POPNEWS.ID - Siapa tak kenal dengan korporasi Salim Group.
Salah satu lini sektor usaha Salim Group yang paling mudah ditemui saat ini seperti Indomaret.
Namun, siapa sangka, pendiri Salim Group harus jatuh bangun merintis usahanya.
Sudono Salim alias Liem Sioe Liong merupakan seorang pengusaha tersohor yang mendirikan Salim Group.
Ia merupakan konglomerat ternama Indonesia yang memiliki catatan perjalanan bisnis panjang, hingga dikenal dekat dengan mantan Presiden Soeharto saat masih menjabat sebagai kolonel.
Pada masa-masa awal terbentuknya Indonesia sebagai sebuah negara, Sudono Salim dikenal sebagai pengusaha impor cengkeh dan logistik tentara.
Kini, banyak orang mengetahui bahwa kepemilikan Salim Group meliputi Indofood, Indomobil, Indocement, Indosiar, BCA, Indomaret, Indomarco, PT Mega, dan masih banyak lainnya.
Jaringan bisnisnya yang luas membuat Kolonel Soeharto ingin bekerja sama dengannya.
Jalinan perkenalan pun terjadi setelah sepupu Soeharto, Sulardi menjadi perantara pertemuan keduanya.

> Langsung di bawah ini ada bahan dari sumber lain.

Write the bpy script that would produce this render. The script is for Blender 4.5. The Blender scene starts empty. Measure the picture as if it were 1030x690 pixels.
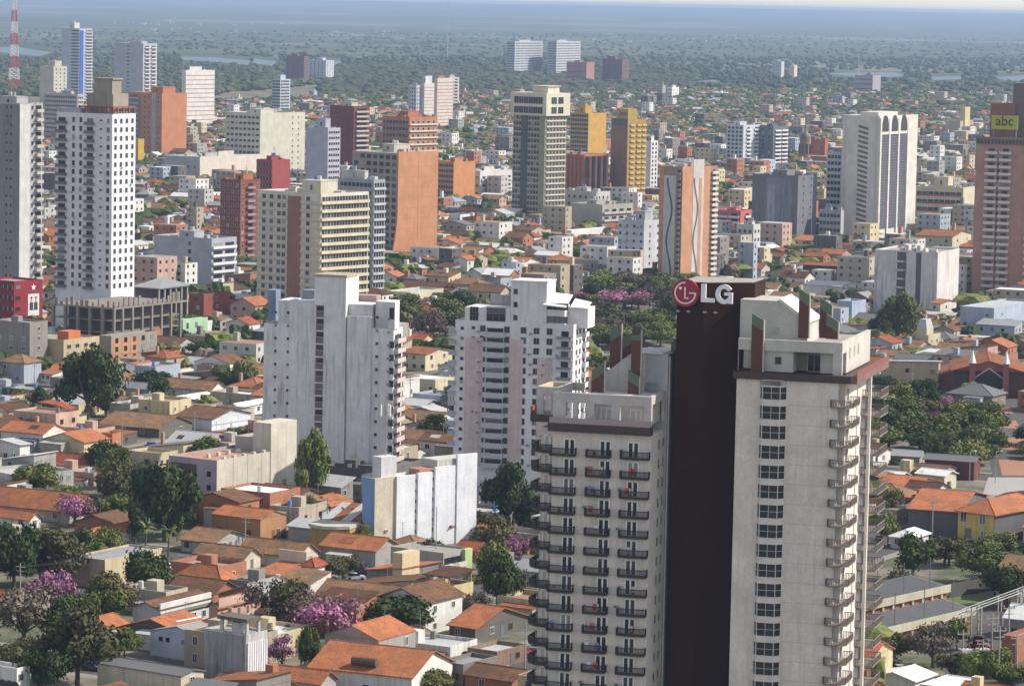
import bpy, math, random
from mathutils import Vector, Matrix
R = math.radians
C = bpy.context.scene.collection
# ------------------------------------------------------------------ camera
F_PX, CAM_H = 3500.0, 119.0
PITCH, ROLL = math.atan(342 / F_PX), R(1.12)
_f = Vector((0, math.cos(PITCH), -math.sin(PITCH)))
_u0 = Vector((0, math.sin(PITCH), math.cos(PITCH)))
_r0 = Vector((1, 0, 0))
_u = _u0 * math.cos(ROLL) - _r0 * math.sin(ROLL)
_r = _r0 * math.cos(ROLL) + _u0 * math.sin(ROLL)
EYE = Vector((0, 0, CAM_H))
cam = bpy.data.cameras.new('camera')
cam.lens = 36 * F_PX / 1030; cam.sensor_width = 36
cam.clip_start = 1; cam.clip_end = 300000
co = bpy.data.objects.new('camera', cam); C.objects.link(co)
m = Matrix((( _r.x, _u.x, -_f.x, 0), (_r.y, _u.y, -_f.y, 0), (_r.z, _u.z, -_f.z, CAM_H), (0, 0, 0, 1)))
co.matrix_world = m
bpy.context.scene.camera = co
# ------------------------------------------------------------------ light
SUN_AZ, SUN_EL = 84, 42          # clockwise from the view direction (+Y)
w = bpy.data.worlds.new('World'); bpy.context.scene.world = w; w.use_nodes = True
nt = w.node_tree; bg = nt.nodes['Background']
sky = nt.nodes.new('ShaderNodeTexSky'); sky.sky_type = 'NISHITA'; sky.sun_disc = False
sky.sun_elevation = R(SUN_EL); sky.sun_rotation = R(SUN_AZ); sky.air_density = 1.0; sky.dust_density = 0.6; sky.altitude = 100
hs = nt.nodes.new('ShaderNodeHueSaturation'); hs.inputs['Saturation'].default_value = .42; nt.links.new(sky.outputs[0], hs.inputs['Color']); nt.links.new(hs.outputs[0], bg.inputs[0]); bg.inputs[1].default_value = 0.12
sl = bpy.data.lights.new('sun', 'SUN'); sl.energy = 4.0; sl.angle = R(0.5); sl.color = (1, .91, .78)
so = bpy.data.objects.new('sun', sl); C.objects.link(so)
sd = Vector((math.sin(R(SUN_AZ)) * math.cos(R(SUN_EL)), math.cos(R(SUN_AZ)) * math.cos(R(SUN_EL)), math.sin(R(SUN_EL))))
so.rotation_euler = sd.to_track_quat('Z', 'Y').to_euler()
vs = bpy.context.scene.view_settings
vs.view_transform = 'Standard'; vs.look = 'None'; vs.exposure = 0.68; vs.gamma = 1; vs.use_curve_mapping = False
cy = bpy.context.scene.cycles
cy.max_bounces = 5; cy.diffuse_bounces = 2; cy.glossy_bounces = 2; cy.volume_bounces = 1; cy.transparent_max_bounces = 6
cy.use_denoising = True
HAZE_DENSITY = 5.4e-5
# ------------------------------------------------------------------ pixel <-> place
def ray(px, py): return (_f + _r * ((px - 515) / F_PX) + _u * ((345 - py) / F_PX))
def proj(p):
    v = Vector(p) - EYE; z = v.dot(_f)
    return 515 + F_PX * v.dot(_r) / z, 345 - F_PX * v.dot(_u) / z
def ground(px, py, z=0.0):
    d = ray(px, py); t = (z - CAM_H) / d.z
    return EYE + d * t
def atY(px, py, Y):
    d = ray(px, py); return EYE + d * (Y / d.y)
# ------------------------------------------------------------------ materials
_mc = {}
def nodes(name):
    m = bpy.data.materials.new(name); m.use_nodes = True
    return m, m.node_tree, m.node_tree.nodes['Principled BSDF']
def _n(nt, t, **k):
    n = nt.nodes.new(t)
    for a, b in k.items(): setattr(n, a, b)
    return n
def coords(nt, scale, rnd=True):
    tc = _n(nt, 'ShaderNodeTexCoord'); mp = _n(nt, 'ShaderNodeMapping'); mp.inputs['Scale'].default_value = scale
    nt.links.new(tc.outputs['Object'], mp.inputs[0])
    if rnd:
        oi = _n(nt, 'ShaderNodeObjectInfo'); ml = _n(nt, 'ShaderNodeMath', operation='MULTIPLY'); ml.inputs[1].default_value = 211
        cb = _n(nt, 'ShaderNodeCombineXYZ')
        nt.links.new(oi.outputs['Random'], ml.inputs[0]); nt.links.new(ml.outputs[0], cb.inputs[0]); nt.links.new(ml.outputs[0], cb.inputs[1])
        nt.links.new(cb.outputs[0], mp.inputs['Location'])
    return mp.outputs[0]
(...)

Salim kemudian menjadi penyuplai logistik pasukan Kolonel Soeharto semasa Perang Kemerdekaan (1945-1949).
"Setelah Soeharto meraih kekuasaan di Indonesia pada pertengahan 1960-an dan menjadi presiden, dia didukung oleh kelompok kroni pengusaha, yang terbesar dan terkuat adalah Liem Sioe Liong," tulis Richard Borsuk dan Nancy Chng dalam Liem Sioe Liong dan Salim Group (2016).
Keduanya terlibat dalam relasi saling menguntungkan selama tiga dekade.
Soeharto melindungi Liem dan memastikan bisnisnya berjalan lancar.
Liem lewat kerajaan bisnis Salim Group menyalurkan dana kepada Soeharto, keluarga, dan kroni lainnya.
Alhasil, kedua pihak pun berjaya di jalannya masing-masing.
Salim sukses terdaftar sebagai orang terkaya di Indonesia.
Sedangkan Soeharto juga sukses memegang kuasa di Tanah Air.
Namun, kejayaan keduanya tiba-tiba hancur sekejap dalam waktu beberapa hari saja pada Mei 1998.
Salim sukses membangun tiga kerajaan bisnis di tiga sektor, antara lain perbankan (Bank Central Asia, BCA), bangunan (Indocement), dan makanan (Bogasari dan Indofood).
Namun, itu semua perlahan rontok saat memasuki krisis 1998. BCA menjadi yang terparah.
Sejarawan M.C Ricklefs dalam Sejarah Indonesia Modern (2009) menyebut, selama masa krisis nasabah menarik dana secara massal dan besar-besaran.
Ratusan orang rela antre berjam-jam untuk menguras seluruh tabungannya.